The US and China agreed on Wednesday to launch negotiations to forge a bilateral investment treaty and inked a 10-year accord to achieve energy security, officials said.
The agreements were announced at the end of two days of high level talks, described as “productive” by US Treasury Secretary Henry Paulson and Chinese Vice Premier Wang Qishan (王岐山), who led their Cabinet teams to the meeting.
Paulson and Wang signed an energy and environment cooperation framework, in which both governments will engage businesses, academics and leading research facilities to participate in joint projects, including commercialization of new technology.
“We seek energy security, which is so vital to our economic security,” Paulson said at a ceremony in Washington marking the end of the US-China Strategic Economic Dialogue in Annapolis, Maryland.
Wang said further discussions were needed to reach “common ground” on specific details of the energy accord, indicating that the world’s two largest polluters and importers of oil had still not ironed out differences despite six months of talks to reach a wholesome agreement.
Negotiations for the bilateral investment treaty are to begin soon, aimed at promoting open markets, fair treatment for businesses, transparency and the rule of law, officials said.
“The conclusion of a bilateral investment treaty [BIT] would send a strong signal that our two nations welcome investment and will treat each other’s investors in a fair and transparent manner,” Paulson said.
He said the US would push for a “comprehensive” investment treaty, providing legal protection for all economic sectors.
Several rounds of negotiations are expected to be convened before the next twice-yearly dialogue is convened in December.
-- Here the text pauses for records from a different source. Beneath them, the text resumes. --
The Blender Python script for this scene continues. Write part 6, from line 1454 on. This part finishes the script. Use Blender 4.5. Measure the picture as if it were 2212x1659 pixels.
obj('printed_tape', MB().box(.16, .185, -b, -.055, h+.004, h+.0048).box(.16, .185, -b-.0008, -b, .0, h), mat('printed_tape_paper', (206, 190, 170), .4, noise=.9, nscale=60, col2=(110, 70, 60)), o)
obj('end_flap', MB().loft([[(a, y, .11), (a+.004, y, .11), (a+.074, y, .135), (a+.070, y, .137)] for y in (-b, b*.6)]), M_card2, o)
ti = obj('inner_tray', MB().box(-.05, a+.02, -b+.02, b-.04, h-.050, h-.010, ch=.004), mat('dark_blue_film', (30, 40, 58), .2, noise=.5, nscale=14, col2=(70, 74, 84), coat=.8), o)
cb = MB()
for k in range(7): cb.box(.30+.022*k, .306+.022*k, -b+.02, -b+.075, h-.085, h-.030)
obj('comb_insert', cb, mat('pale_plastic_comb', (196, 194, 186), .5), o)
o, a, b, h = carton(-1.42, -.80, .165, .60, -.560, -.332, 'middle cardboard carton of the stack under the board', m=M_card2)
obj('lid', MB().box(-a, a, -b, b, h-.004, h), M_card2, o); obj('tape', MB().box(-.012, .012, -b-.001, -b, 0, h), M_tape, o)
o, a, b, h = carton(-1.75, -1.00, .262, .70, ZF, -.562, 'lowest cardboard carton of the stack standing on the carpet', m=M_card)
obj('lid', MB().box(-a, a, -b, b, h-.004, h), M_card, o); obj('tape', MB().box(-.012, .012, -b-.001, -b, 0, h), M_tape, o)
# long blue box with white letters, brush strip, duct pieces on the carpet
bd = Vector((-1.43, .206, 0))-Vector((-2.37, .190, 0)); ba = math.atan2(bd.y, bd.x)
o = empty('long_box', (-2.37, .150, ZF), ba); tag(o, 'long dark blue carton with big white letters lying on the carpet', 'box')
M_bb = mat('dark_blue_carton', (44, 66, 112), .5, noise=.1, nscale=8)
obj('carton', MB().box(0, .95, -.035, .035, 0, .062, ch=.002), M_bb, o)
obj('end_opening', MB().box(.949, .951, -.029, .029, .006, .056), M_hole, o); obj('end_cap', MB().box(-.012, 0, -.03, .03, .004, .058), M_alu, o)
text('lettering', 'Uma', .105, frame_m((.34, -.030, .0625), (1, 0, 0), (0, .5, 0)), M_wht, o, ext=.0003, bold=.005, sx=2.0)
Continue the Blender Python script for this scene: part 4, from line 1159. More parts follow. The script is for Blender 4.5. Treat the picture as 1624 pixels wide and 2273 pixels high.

The US negotiates such investment treaties on the basis of a model text “which contain very high standards of investor protection and we are going to take the same approach in this case,” a US administration official said.
US officials acknowledged that the negotiations were going to be difficult and might not be completed before US President George W. Bush leaves office in January.
“It will be remarkable to conclude one of these negotiations in less than a year but in terms of our experience, a lot depends on the degree of progress that we are making in the negotiations,” said another US official.
“This is not going to be something that is driven by the political calendar but by substance ... We would anticipate that if it were to go into the next administration, we would continue just as hard and the momentum will continue into 2009,” the official said.
Democratic presidential candidate Barack Obama has pledged to review the country’s free trade policies if he wins the presidential elections in November.
Free-trade agreements that have been signed with Panama, Colombia and South Korea are still languishing in Congress.
Bilateral investment treaties are typically less controversial than free trade agreements and easier to pass since they only need US Senate approval, business leaders said.
US business groups welcomed the move to pursue an investment treaty but Congressional leaders, many of whom are not happy with the pace of reforms in China, were not impressed by the results of the twice-yearly dialogue.
“If this were the Olympics, the talks would have a few bronze medals — but unfortunately, no silvers or golds,” said US Senate finance committee chairman Max Baucus, a Democrat from farm-rich Montana.
Wang and other Chinese Cabinet ministers, who met Bush on Wednesday, were to hold talks with leaders from the US Congress yesterday.